The GS would be tightening enforcement relative to what many participating firms would have faced in their home countries. In doing so, the GS would not only align, but also improve firms’ reporting incentives and provide a credible commitment to transparency, which in turn would have tangible benefits, such as higher market liquidity and a lower cost of capital. It would include the following elements:

• GS firms would be required to use a GS-approved auditor. Not all auditors would be eligible to audit participating firms. To be approved, auditors would themselves have to meet important reporting requirements: for example, by disclosing new staff disciplinary actions, or legal actions against the audit firm. These reporting requirements could be modeled after existing rules of the U.S. Public Company Accounting Oversight Board.

• GS enforcement staff would monitor compliance with its additional disclosure. In addition, it would have the right to review firms’ financial statements and disclosures as well as the right to seek further information and clarification on these documents. Firms would be obligated to respond to such requests for further information. Such a review would be mandatory, if there is no adequate review process for financial statements in a firm’s home country.

• The GS contract would give GS enforcement staff the right to on-site inspections and to seize certain documents in the event GS staff have serious concerns about a firm’s reporting practices.

• The GS would publish its enforcement actions against a participating firm.

• The GS would have the right to expel firms from the segment if they do not comply with its requirements.

To have global reach and appeal, the GS has to be operated by a supra-national body. One possibility is to build on existing organizations, such as the International Accounting Standards Setting Board (IASB) or the International Organization of Securities Commissions (IOSCO). An alternative, and perhaps preferable, approach is to create a new independent body that privately operates the GS. This body would have an oversight board with large representation from institutional investors that are heavy users of financial statements, such as mutual funds, insurance companies, pension funds, and endowments.

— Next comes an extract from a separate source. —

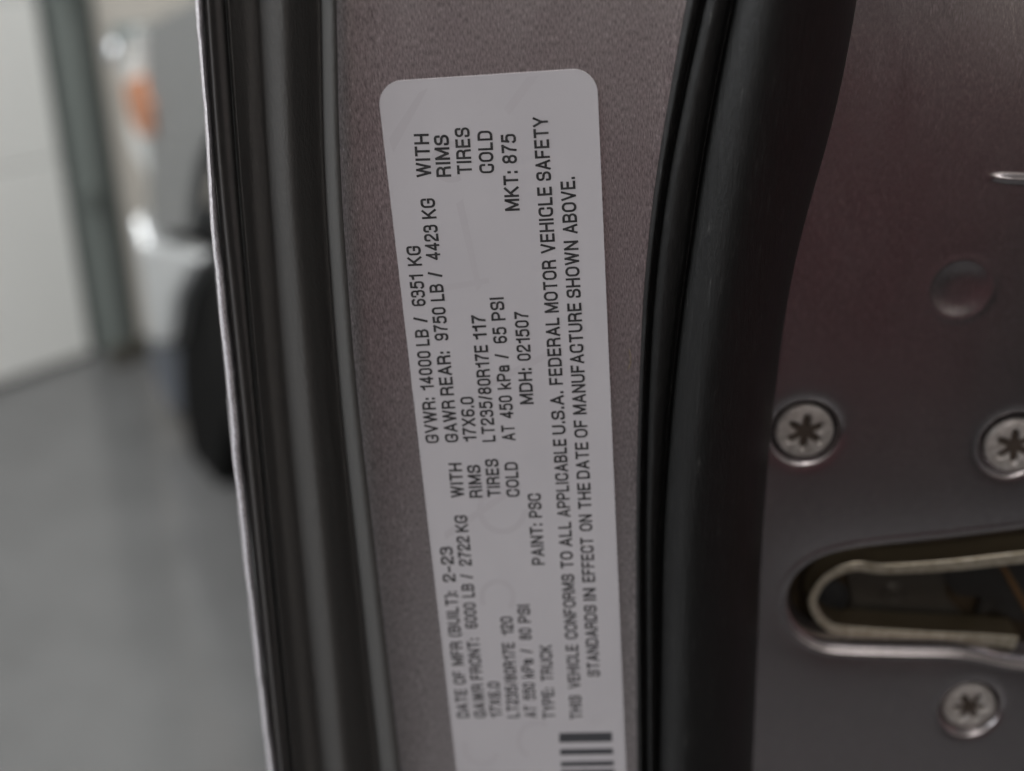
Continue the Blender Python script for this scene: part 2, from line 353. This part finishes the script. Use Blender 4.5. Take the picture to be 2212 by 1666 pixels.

The providers of capital have a strong interest in comparability of reporting practices and also know the kind of information that they would like to have in order to have greater confidence in the value of firms.

In sum, the GS proposes a way to strengthen transparency and reporting comparability. It uses market forces to produce an incentive-compatible enforcement mechanism. This approach does not require convergence of countries’ institutional frameworks. While not being perfect, it promises greater convergence of reporting practices for those firms that wish to distinguish themselves by meeting market demand for transparency and comparability. The Committee’s proposal also turns the spotlight on the shortcomings of the current convergence approach, which is too narrowly focused on the accounting rules alone.